## start Provided material
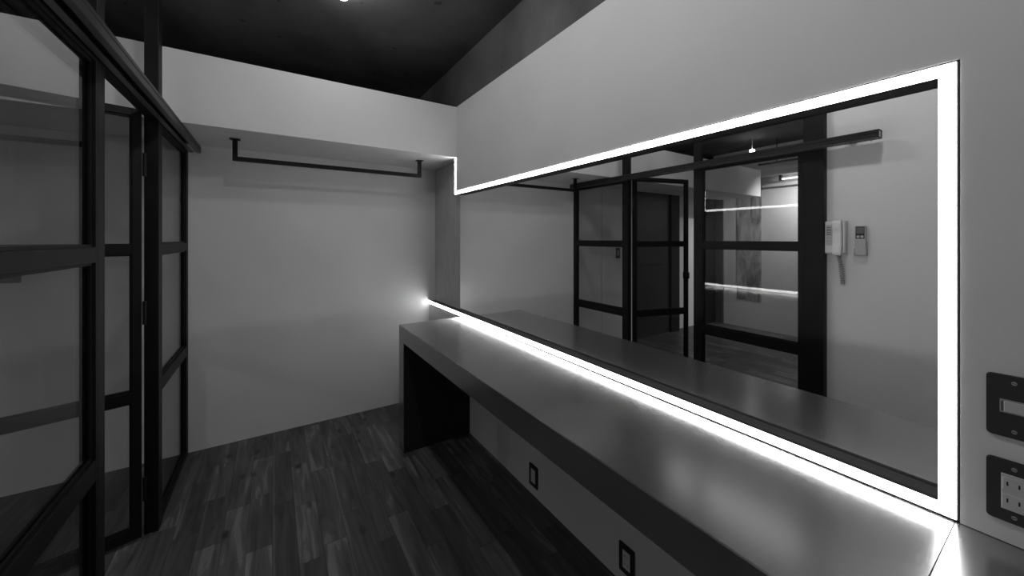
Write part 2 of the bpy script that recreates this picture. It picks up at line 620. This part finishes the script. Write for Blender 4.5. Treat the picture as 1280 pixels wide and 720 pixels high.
# sliding-door track: an open-bottomed channel in front of the partition
TY0, TY1 = 0.588, 2.950
tx0, tx1 = -.423, -.367
tr = thing('sliding_track', 'dark aluminium sliding door track above the partition, running onto the white wall', 'track', (-.396, 1.77, HZ0))
zt0, zt1 = 1.824, 1.866
mb = MB()
mb.prism([(tx0, zt0), (tx0, zt1), (tx1 - .003, zt1), (tx1, zt1 - .004), (tx1, zt1 - .015), (tx1 - .002, zt1 - .017), (tx1 - .002, zt1 - .021), (tx1, zt1 - .023), (tx1, zt0),
          (tx1 - .018, zt0), (tx1 - .018, zt0 + .004), (tx1 - .004, zt0 + .004), (tx1 - .004, zt1 - .004),
          (tx0 + .004, zt1 - .004), (tx0 + .004, zt0 + .004), (tx0 + .018, zt0 + .004), (tx0 + .018, zt0)], 1, TY0, TY1)
mb.build('channel', M['track'], tr)
for xa, xb in ((tx1 - .0185, tx1 - .0005), (tx0 + .0005, tx0 + .0185)):
    box((xa, TY0 + .001, zt0 - .0015), (xb, TY1 - .001, zt0 - .0001), .0004).build('lip', M['lip'], tr)
box((tx0 + .005, TY0 + .2, zt0 + .020), (tx1 - .005, 2.72, zt0 + .024)).build('slot_cover', M['channel'], tr)
box((tx0 + .006, 2.72, zt0 + .005), (tx1 - .006, TY1 - .01, zt0 + .008)).build('lining', M['lining'], tr)
box((tx0 + .005, TY0 + .003, zt0 + .006), (tx1 - .005, TY0 + .008, zt1 - .005)).build('end_plug', M['white_plastic'], tr)
MB().cyl((-.396, TY0 + .035, zt0 - .012), (-.396, TY0 + .035, zt0 + .004), 0.003, 10).build('stop_screw', M['screw'], tr)
mb = MB()
for y in (0.72, 1.6, 2.3, 2.85):
    mb = MB().box((tx0 - .001 if y > 1 else LWX, y - .02, zt0 + .008), (tx0, y + .02, zt1 - .004))
    mb.build('bracket', M['track'], tr)

# open door leaf, built closed along -Y from its hinge then swung
HX, HY = PX - .044, 2.214
leaf = thing('glass_door', 'open glass door in a slim black steel frame, hinged on the post', 'door', (HX, HY, 0))
LW, LT, LZ0, LZ1 = 0.595, 0.030, 0.014, 1.857
st = 0.030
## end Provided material
Task: Write out every line above exactly as it is, leaving out the pictures.

The response:
Write part 2 of the bpy script that recreates this picture. It picks up at line 620. This part finishes the script. Write for Blender 4.5. Treat the picture as 1280 pixels wide and 720 pixels high.
# sliding-door track: an open-bottomed channel in front of the partition
TY0, TY1 = 0.588, 2.950
tx0, tx1 = -.423, -.367
tr = thing('sliding_track', 'dark aluminium sliding door track above the partition, running onto the white wall', 'track', (-.396, 1.77, HZ0))
zt0, zt1 = 1.824, 1.866
mb = MB()
mb.prism([(tx0, zt0), (tx0, zt1), (tx1 - .003, zt1), (tx1, zt1 - .004), (tx1, zt1 - .015), (tx1 - .002, zt1 - .017), (tx1 - .002, zt1 - .021), (tx1, zt1 - .023), (tx1, zt0),
          (tx1 - .018, zt0), (tx1 - .018, zt0 + .004), (tx1 - .004, zt0 + .004), (tx1 - .004, zt1 - .004),
          (tx0 + .004, zt1 - .004), (tx0 + .004, zt0 + .004), (tx0 + .018, zt0 + .004), (tx0 + .018, zt0)], 1, TY0, TY1)
mb.build('channel', M['track'], tr)
for xa, xb in ((tx1 - .0185, tx1 - .0005), (tx0 + .0005, tx0 + .0185)):
    box((xa, TY0 + .001, zt0 - .0015), (xb, TY1 - .001, zt0 - .0001), .0004).build('lip', M['lip'], tr)
box((tx0 + .005, TY0 + .2, zt0 + .020), (tx1 - .005, 2.72, zt0 + .024)).build('slot_cover', M['channel'], tr)
box((tx0 + .006, 2.72, zt0 + .005), (tx1 - .006, TY1 - .01, zt0 + .008)).build('lining', M['lining'], tr)
box((tx0 + .005, TY0 + .003, zt0 + .006), (tx1 - .005, TY0 + .008, zt1 - .005)).build('end_plug', M['white_plastic'], tr)
MB().cyl((-.396, TY0 + .035, zt0 - .012), (-.396, TY0 + .035, zt0 + .004), 0.003, 10).build('stop_screw', M['screw'], tr)
mb = MB()
for y in (0.72, 1.6, 2.3, 2.85):
    mb = MB().box((tx0 - .001 if y > 1 else LWX, y - .02, zt0 + .008), (tx0, y + .02, zt1 - .004))
    mb.build('bracket', M['track'], tr)

# open door leaf, built closed along -Y from its hinge then swung
HX, HY = PX - .044, 2.214
leaf = thing('glass_door', 'open glass door in a slim black steel frame, hinged on the post', 'door', (HX, HY, 0))
LW, LT, LZ0, LZ1 = 0.595, 0.030, 0.014, 1.857
st = 0.030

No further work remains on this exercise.